Ensuring fit for purpose data is on the cards

In a demanding business with hundreds of partners and millions of customers, getting the right data into the right place at the right standard is a challenge. Charles Blyth explains how he has put master data at the heart of the financial services business.

If you have been researching the subject of data governance online recently, there is a good chance you will have come across Charles Blyth, head of business intelligence at CPP Group. His blog, “MDM from the front line”, is a frank, occasionally funny insight into how to get a master data management project up and running in a business, with all the associated frustrations and triumphs.

If it comes across as wry, then that is a good reflection of the ex-pat South African who says of his leisure interests that, “I try to play golf – when it isn’t snowing”. A clubbable and eminently likeable man, Blyth also has the steely core necessary to progress something as complicated as a master data management deployment.

After all, he did work as an auditor for the Internal Revenue Services in SA while also qualifying as an accountant. A spell of military service also makes that “front line” less of a metaphor than a genuine experience.

Professionally, Blyth has worked on most of the technology solutions that today make up the landscape of both BI and MDM.

His latest challenge is at international marketing services provider CPP – probably best known as a supplier of white label credit card insurance services. Three years ago, Blyth started work there as a consultant, bringing together the BI function as a centre of excellence, built on disparate management information and data teams. He clearly made an impression as the company hired him permanently after three months.

Reporting to the group IT and business services director, his role as head of BI covers management information, MDM, data warehousing and data management, business performance and customer analytics – no small brief. As he says: “My skills drive the strategy and day-to-day information provision to the entire group. There are not many divisions that aren’t supported by the BI services department.”

A core component of the programme has been the introduction of a MDM hub, provided by DataFlux. This has created a single master data repository for information held on over 10 million customers and across more than 200 partners by CPP. The first phase alone delivered annual cost savings of £500,000 against outsourced data management solutions.

As the scale of that project makes clear, the data Blyth is responsible is very diverse, as is the spread of human resources he manages. “My team currently has 24 people in the UK and six in Southern Europe – a very varied team, as you can imagine, with talented, business-focused BI analysts and analytics gurus, through to technical MDM data architects and data warehouse designers and developers,” he says.

Automation is a key aspect of ensuring information is delivered where the business needs it, and also to keep costs down and to meet lean thinking criteria. Blyth has to meet key performance indicators for data assurance that give real meaning to being in the front line.

As he notes about CPP, “we live and die by our data and data quality. The understanding that data is a strategic asset to us runs right through senior management teams.”

The company’s core business functions all rely on data that is fit for purpose in order to carry out their operations. This means data is in use across prospect creation, revenue driving, customer retention, customer service and revenue collection. It also runs through the whole pipeline of sales and across all business partners and channels.
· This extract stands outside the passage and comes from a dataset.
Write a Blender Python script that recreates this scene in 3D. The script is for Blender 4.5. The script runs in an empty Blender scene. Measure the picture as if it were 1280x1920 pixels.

Not that this means the BI function gets any special treatment. Blyth notes that, “all business priorities are measured against each other,” and functions have to compete for budget. His team has service level agreements with downstream “customers” based on providing information in a timely way that is accurate and fit for pupose.

Having introduced the MDM hub, Blyth’s objective is to take it to the next level, driving master data back into the business and through the whole data architecture. He is also building a data governance culture that will push understanding of the issue through to the front line of the company. Best practice developed in the UK will also be shared and propagated internationally.

For Blyth, while the content may be data, its delivery is very human. “People are key to our success and, with a team the size of mine, I try and spend as much time with my teams as possible.” With continued cold weather keeping him off the golf course, that is probably more time than he would like.